Quanto à questão do despedimento, duas ou três ideias: a primeira é de que o problema do despedimento é uma falsa questão em Portugal. Tornou-se muito relevante a partir da altura em que a OCDE criou o ranking no que diz respeito à avaliação do grau de rigidez e flexibilidade da legislação laboral, indexando os países entre aqueles em que era mais fácil e onde era mais difícil despedir. O que importa sublinhar é que formalmente a legislação do despedimento aparece como elevada no caso português sendo que na prática não o é. A OCDE nunca levou em consideração o modo como o direito era aplicado. Isto fez com que se criasse uma ideologia de que em Portugal o despedimento era muito rígido, que era difícil despedir as pessoas, ninguém era despedido e todos tinha emprego para toda a vida... Ora, nós sabemos que isso é rigorosamente falso. Aliás, se fosse verdade, não podíamos dizer, como dizemos, que um dos principais mecanismos de ajustamento do nosso mercado de trabalho aos ciclos económicos é o emprego, isto é as pessoas que passam da situação de emprego para o desemprego. O desemprego funciona como válvula de escape do sistema.

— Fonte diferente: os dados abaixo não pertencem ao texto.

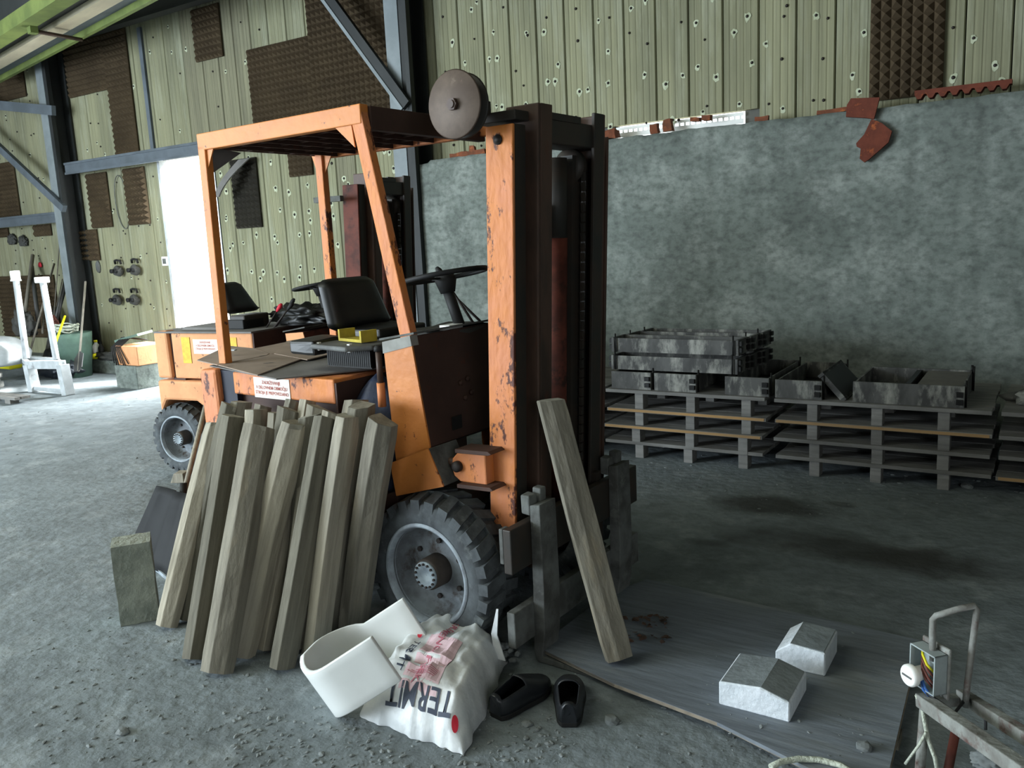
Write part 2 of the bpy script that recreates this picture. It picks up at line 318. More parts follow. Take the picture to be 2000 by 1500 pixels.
# nail bosses with pale filler smeared round them
bmn=bm_(); bmp=bm_(); rr=random.Random(3)
def boss(x,z,big=1.0,patch=True):
    y=PY-.001
    lathe(bmn,[(.0001,-.012),(.009*big,-.010),(.013*big,0)],7,'y',(x,y-.002,z))
    if patch:
        n=11; ring=[]; c=bmp.verts.new((x,y-.0035,z))
        for j in range(n):
            t=2*PI*j/n; r=.028*big*(.7+.7*rr.random()); ring.append(bmp.verts.new((x+r*math.cos(t)*.8,y-.0035+.0015,z+r*math.sin(t)*(1.25 if math.sin(t)<0 else .9))))
        for j in range(n): bmp.faces.new([c,ring[j],ring[(j+1)%n]])
zl=[.62,1.0,1.35,1.72,2.05,2.32,2.62,2.95,3.25,3.55,3.85,4.15,4.45,4.75]
for a,b in zip(xs,xs[1:]):
    zb=zbot(a,b); w=b-a
    for z in zl:
        if z<zb+.06: continue
        if a>-5.6:
            for k in range(rr.choice((1,1,2,2))): boss(rr.uniform(a+.05,b-.05),z+rr.uniform(-.10,.10),rr.uniform(.8,1.15),rr.random()<.55)
        elif a>DX1-.01 and z<2.8:
            for k in range(rr.choice((1,1,2))): boss(rr.uniform(a+.05,b-.05),z+rr.uniform(-.12,.12),rr.uniform(1.0,1.35),rr.random()<.9)
        else:
            for k in range(2 if w>.4 else rr.choice((0,1))): boss(rr.uniform(a+.05,b-.05),z+rr.uniform(-.12,.12),rr.uniform(.75,1.0),rr.random()<.25)
tag(obj('panel_nail',bmn,'bolt',wall),'dark rusty nail heads scattered over the panels',kind='stuff')
tag(obj('filler_patch',bmp,'patch',wall,fixn=False),'pale filler smears round the nail heads',kind='stuff')
# dark wide joint strip left of the doorway
bm=bm_(); box(bm,-10.02,-9.95,PY-.03,PY+.01,2.9,4.5); struct('trim_1',bm,'beam')
# concrete wall, slightly uneven, with form-board seams
bm=bm_(); nx,nz=230,46; Lx=X1+5.62; V=[]
for i in range(nx+1):
    x=-5.62+Lx*i/nx; top=2.425+.018*noise.noise(Vector((x*2.2,0,3)))+.008*noise.noise(Vector((x*11,0,7)))-(.03 if x<-5.3 else 0)
    col=[]
    for j in range(nz+1):
        z=top*j/nz
        y=CY+.010*noise.noise(Vector((x*1.3,z*1.6,0)))+.004*noise.noise(Vector((x*7,z*7,4)))
        for xj in (-3.86,-2.36,-1.97,-.86,-.42,.6,2.1):
            dd=abs(x-xj-.02*noise.noise(Vector((xj,z*2,0)))); y+= .012*max(0,1-dd/.035)
        for zj in (.62,1.27,1.88):
            dd=abs(z-zj-.012*noise.noise(Vector((x*1.5,zj,0)))); y-= .006*max(0,1-dd/.05)
        if j==nz: y+=.012
        col.append(bm.verts.new((x,y,z)))
    V.append(col)
for i in range(nx):
    for j in range(nz):
        f=bm.faces.new([V[i][j],V[i+1][j],V[i+1][j+1],V[i][j+1]]); f.smooth=True
T=[bm.verts.new((c[-1].co.x,PY+.05,c[-1].co.z+.01)) for c in V]
for i in range(nx): bm.faces.new([V[i][-1],V[i+1][-1],T[i+1],T[i]])
B0=bm.verts.new((-5.62,PY+.05,0)); bm.faces.new([V[0][j] for j in range(nz+1)]+[T[0],B0])
struct('wall_concrete',bm,'conc')
# kerb at the foot of the left wall
bm=bm_(); box(bm,X0,DX0-.02,CY+.02,PY+.04,0,.20); box(bm,DX1,-5.6,CY+.02,PY+.04,0,.20); bmesh.ops.subdivide_edges(bm,edges=bm.edges,cuts=6,use_grid_fill=True); jitter(bm,.012,3); struct('trim_2',bm,'conc')
# mesh strip seen in the daylight gap above the concrete wall
t_=thing('mesh_strip','white perforated strip bridging the daylight gap on top of the concrete wall','strip',((GX0+GX1)/2,PY+.01,2.50))
hw=(GX1-GX0)/2
bm=bm_(); box(bm,-hw,hw,0,.004,-.045,-.005); obj('lower_band',bm,'white',t_)
bm=bm_(); box(bm,-hw,hw,0,.004,.018,.045); obj('upper_band',bm,'white',t_)
bm=bm_()
for k in range(24): box(bm,-hw+k*hw/12+.012,-hw+k*hw/12+.028,0,.004,-.005,.018)
tag(obj('mesh_web',bm,'white',t_),kind='stuff')
# doorway frame and the yard outside
bm=bm_(); box(bm,DX0-.05,DX0,PY-.02,PY+.10,.0,DZ); box(bm,DX0-.05,DX1,PY-.02,PY+.10,DZ,DZ+.035); box(bm,DX1,DX1+.03,PY,PY+.1,0,DZ); struct('door_1',bm,'white_steel')
bm=bm_(); box(bm,-40,30,PY+.12,60,-.25,-.05); tag(obj('yard',bm,'outside'),kind='structure')
# steel columns, beams and braces of the frame
def steel(label,name='steel_beam',cat='beam',loc=(0,0,0),group=None): return thing(name,label,cat,loc,group=group)
def column(x,label):
    t=thing('steel_column',label,'column',(x,6.95,0))
    bm=bm_(); box(bm,-.15,.02,-.13,-.10,0,4.9); obj('front_flange',bm,'beam_light',t)  # lit left half of the column, put into a lighter material
    bm=bm_(); box(bm,.02,.15,-.12,-.10,0,4.9); box(bm,-.01,.01,-.10,.13,0,4.9); box(bm,-.15,.15,.11,.13,0,4.9); obj('web',bm,'beam_dark',t)  # shade of the right half and recess is put into a darker material
    bm=bm_(); box(bm,.10,.15,-.16,-.12,0,4.9); obj('edge_angle',bm,'beam_dark',t)
    return t
column(-11.88,'tall grey steel column standing among the leaning tools at the left')
column(-5.56,'grey steel column at the left end of the concrete wall')
def beamobj(a,b,w,h,label,m='beam',lip=True):
    a=Vector(a);b=Vector(b);c=(a+b)/2; t=thing('steel_beam',label,'beam',c)
    bm=bm_(); bar(bm,a-c,b-c,w,h); obj('web',bm,m,t)
    if lip:
        bm=bm_(); d=Vector((0,-w/2-.004,0)); u=Vector((0,0,h/2)); bar(bm,a-c+d-u,b-c+d-u,.02,.03); bar(bm,a-c+d+u,b-c+d+u,.02,.03); obj('flange',bm,m,t)
    return t
beamobj((-11.72,6.93,2.88),(-5.72,6.93,2.88),.10,.13,'grey steel rail running over the open doorway')
beamobj((-14.9,6.93,2.24),(-12.05,6.93,2.24),.10,.12,'grey steel rail low on the wall at the left edge')
beamobj((-14.9,6.85,4.60),(3.0,6.85,4.60),.16,.22,'dark steel eaves beam along the top of the panelled wall','beam_dark')
p=WY(105,216,6.78);q=WY(0,206,6.78); beamobj(q+(q-p)*.8,p,.06,.13,'short horizontal brace joined to the left column at mid height',lip=False)
p=WY(126,408,6.78);q=WY(0,289,6.78); beamobj(q+(q-p)*.6,p,.06,.10,'thin diagonal brace running down to the left column',lip=False)
p=WY(795,206,6.76);q=WY(645,0,6.76); t_=beamobj(q+(q-p)*.5,p,.05,.11,'dark diagonal brace meeting the column above the forklift guard','beam_dark',lip=False)
c=(q+(q-p)*.5+p)/2; bm=bm_(); d=Vector((-.045,-.02,-.035)); bar(bm,q+(q-p)*.5-c+d,p-c+d,.03,.035); obj('angle_edge',bm,'beam_light',t_)
# overhead girder near the roof, top left
ga=math.radians(-10.9); t_=thing('overhead_girder','overhead girder with green rims and a beige underside, near the roof','girder',(0,0,4.2),(0,0,ga))
def strip(u0,u1,n0,n1,z0,z1,m,name):
    bm=bm_(); box(bm,u0,u1,n0,n1,z0,z1); return obj(name,bm,m,t_)
strip(-13.9,-4,4.14,4.19,-.04,.10,'green','far_rim'); strip(-13.9,-4,3.97,4.14,.03,.05,'beam','grey_underside'); strip(-13.9,-4,3.79,3.97,-.01,.05,'beige','beige_underside')
strip(-13.9,-4,3.58,3.79,.05,.07,'beam_dark','dark_underside'); strip(-13.9,-4,3.40,3.58,-.05,.10,'green','near_rim')
strip(-13.9,-4,3.40,4.19,.10,.35,'beam_dark','girder_body')
Gi=Matrix.Rotation(-ga,4,'Z')
pa=Gi@G(62,58,4.12);pb=Gi@G(160,76,4.12)
bm=bm_(); tube(bm,[(pa.x,pa.y,-.09),(pb.x,pb.y,-.09)],.022,8); obj('cross_pipe',bm,'rail_steel',t_)
bm=bm_(); box(bm,pa.x-.05,pa.x+.05,pa.y-.03,pa.y+.05,-.12,-.03); obj('pipe_bracket',bm,'green',t_)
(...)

O que em regra se diz é que as causas que são invocadas são muito difíceis, mas o que nunca se diz é que Portugal tem uma queixa na Comissão Europeia pelo facto do despedimento colectivo ser demasiado liberal. E que eu saiba, qualquer empresa, independentemente da sua dimensão, pode utilizar a figura do despedimento colectivo para fazer face a essas vicissitudes da produção. Para já não falarmos dos lay-offs e de outras modalidades que estão consignadas na lei.
Seja como for, suponho que essa não é a verdadeira razão da reforma laboral.
O que está aqui em causa, a verdadeira razão de ser desta reforma laboral é apenas uma, repito, não é a questão do despedimento, isso é como se diz na gíria atirar poeira para os olhos. Essa é uma questão ideológica das mais seriíssimas, mas o que está aqui em causa é tão somente a questão da adaptabilidade dos horários de trabalho e naquilo em que a adaptabilidade dos horários de trabalho se relaciona com o trabalho suplementar porque naturalmente num país como o nosso, onde os salários são baixos as horas extraordinárias, como se costuma chamar, servem como complemento de salário. A partir do momento em que se consigam introduzir factores de adaptabilidade na flexibilidade horária ela traduz-se também em flexibilidade salarial. E aí sim, aí baixam os custos de produção. Essa é a verdadeira motivação para a reforma do código.